The high performance SQL authentication modules are designed to replace the commonly-used mod_auth_mysql and mod_auth_pgsql. With their highly optimized architectures, our Proxigence variants are much better than their standard counterparts, -without- requiring large amounts of memory or relying on client-side technologies. Please note that for the sake of simplicity in the discussion below, we refer to only the MySQL version of our high performance authentication module. However, there is an equivalent version for PostgreSQL as well, with the same optimizations and drop-in compatibility.
mod_auth_mysql is one of the more commonly used of the standard Apache authentication and authorization modules. It is especially useful for high-traffic sites that are setup in a load-balanced cluster. In such a configuration, it is often much easier to manage a single database repository of username, password, and authorization group data rather than maintaining and synchronizing multiple password stores on each individual cluster node.
However, even with optimal tunings for relevant MySQL runtime parameters (i.e. allowed connections/threads, cache sizes), the MySQL database overhead can be considerable for heavily trafficked members areas. This is particularly true for situations where the MySQL authentication database resides on a separate machine from the web servers -- e.g. TCP/network overhead as well as SQL overhead. Under heavy conditions, these constraints can even cause mod_auth_mysql to become the performance bottleneck for a web sites' throughput. Many webmasters, for example, have encountered situations where MySQL cannot handle all the simultaneous authentication requests (i.e. capped out) and effectively drops some of them. This results in a client browser experience where authentication doesn't work, repetitive 401 responses are sent, the grey user/pass dialog box is popped up repeatedly even after a user/pass are given for a particular realm, or broken images/content are returned.

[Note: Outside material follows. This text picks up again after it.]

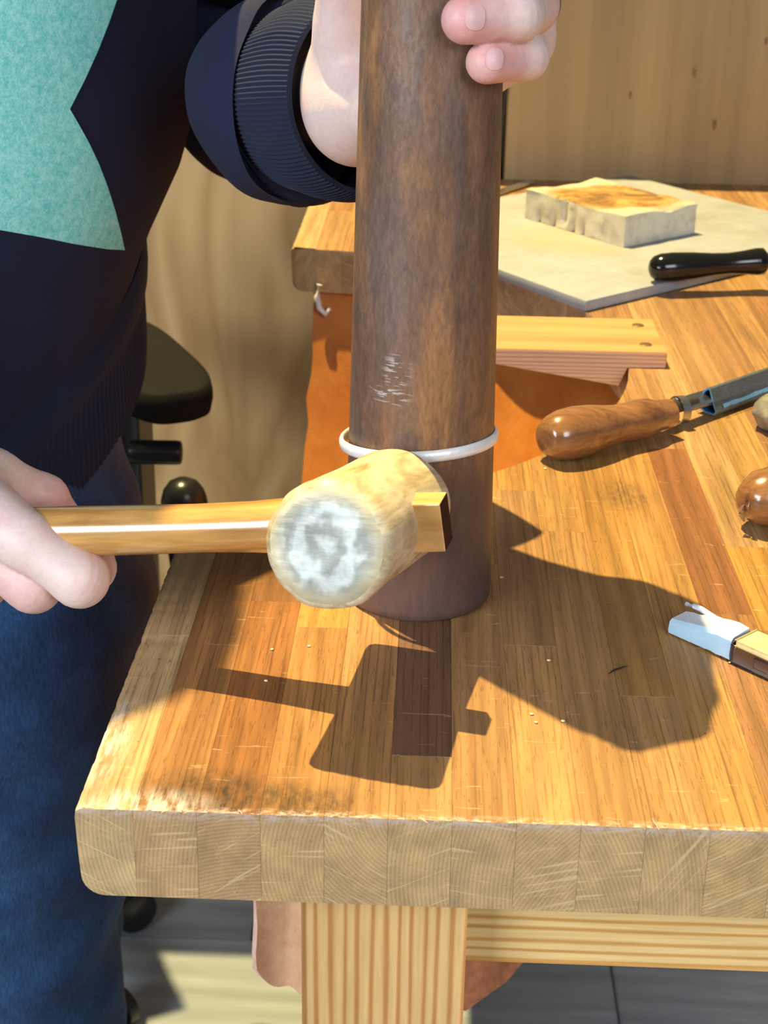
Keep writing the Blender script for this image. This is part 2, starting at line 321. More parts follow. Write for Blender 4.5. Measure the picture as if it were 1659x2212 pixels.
# ------------------------------------------------------------------ builders
def mesh(name, vs_, fs, mats, mi=None, smooth=True, sharp=None):
    me = D.meshes.new(name); me.from_pydata([tuple(map(float, v)) for v in vs_], [], [tuple(f) for f in fs])
    for m in (mats if isinstance(mats, (list, tuple)) else [mats]): me.materials.append(M[m])
    if mi is not None: me.polygons.foreach_set('material_index', np.asarray(mi, dtype=np.int32))
    me.update()
    bm = bmesh.new(); bm.from_mesh(me); bmesh.ops.recalc_face_normals(bm, faces=bm.faces); bm.to_mesh(me); bm.free()
    if smooth:
        me.shade_smooth()
        if sharp: me.set_sharp_from_angle(angle=math.radians(sharp))
    return me
def link(name, me, parent=None, base=None, origin=None, **props):
    """verts of me are bench-relative; they are re-based on the object's own origin"""
    o = D.objects.new(name, me); COL.objects.link(o)
    org = np.asarray(origin if origin is not None else (base if base is not None else (0, 0, 0)), float)
    co = np.empty(len(me.vertices) * 3, np.float32); me.vertices.foreach_get('co', co)
    me.vertices.foreach_set('co', (co.reshape(-1, 3) - org).astype(np.float32).ravel()); me.update()
    o.location = Vector(org + UP) if parent is None else Vector(org - BASE[parent.name])
    if parent is not None: o.parent = parent
    BASE[o.name] = org
    for k, v in props.items(): o[k] = v
    return o
BASE = {}
def thing(name, base, label, cat, group=None):
    o = D.objects.new(name, None); COL.objects.link(o); o.empty_display_size = 0.05
    o.location = Vector(np.asarray(base, float) + UP); BASE[o.name] = np.asarray(base, float)
    o['label'] = label; o['category'] = cat
    if group: o['group'] = group
    return o
def part(name, me, parent, origin=None, **p): return link(name, me, parent, origin=origin if origin is not None else BASE[parent.name], **p)
def tag(o, label, cat, group=None):
    o['label'] = label; o['category'] = cat
    if group: o['group'] = group
    return o
def frame(d, up=(0, 0, 1)):
    d = np.asarray(d, float); d = d / np.linalg.norm(d); u = np.asarray(up, float)
    if abs(d @ u) > 0.95: u = np.array([1.0, 0, 0])
    s = np.cross(d, u); s /= np.linalg.norm(s); t = np.cross(s, d); return d, s, t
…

Designed to address these performance issues, our high performance MySQL auth module (mod_auth_hiperf_mysql) achieves much better performance from its highly optimized code base, -without- hogging memory or using cookies or similar, client-side techniques. Under real world tests, mod_auth_hiperf_mysql is typically 1-2 orders of magnitude (i.e. 10-100 times) faster than the standard mod_auth_mysql. This dramatically exceeds gains from well-known speedups, such as database tuning or connection pooling. In addition to the huge improvements in authentication/authorization throughput so that it no longer is a performance bottleneck, mod_auth_hiperf_mysql also significantly reduces the load on the MySQL database so that it can be better used for dynamic, content-related activity.
The HiPerf MySQL authentication module is fully compliant with Apache and HTTP standards for authentication and authorization. And, in addition to simple username/password setups, the module includes support for multiple authentication realms per domain and authorization groups. The HiPerf MySQL module is drop-in compatible with the standard versions it is designed to replace -- requiring no changes to the existing setups for members tables, Apache configuration, or load-balanced domain clusters.
The high performance MySQL auth module requires a UNIX-based, Apache server configured with dynamic shared object support (i.e. DSO, mod_so.c). The software is compatible with all Apache 2.x releases, and mod_auth_hiperf_mysql has been deployed successfully on many UNIX variants (i.e. Linux, FreeBSD, Solaris, MacOSX) in both 32bit and 64bit flavors. The module is not currently available for WIN32 versions of Apache. Of course, the software module also requires money.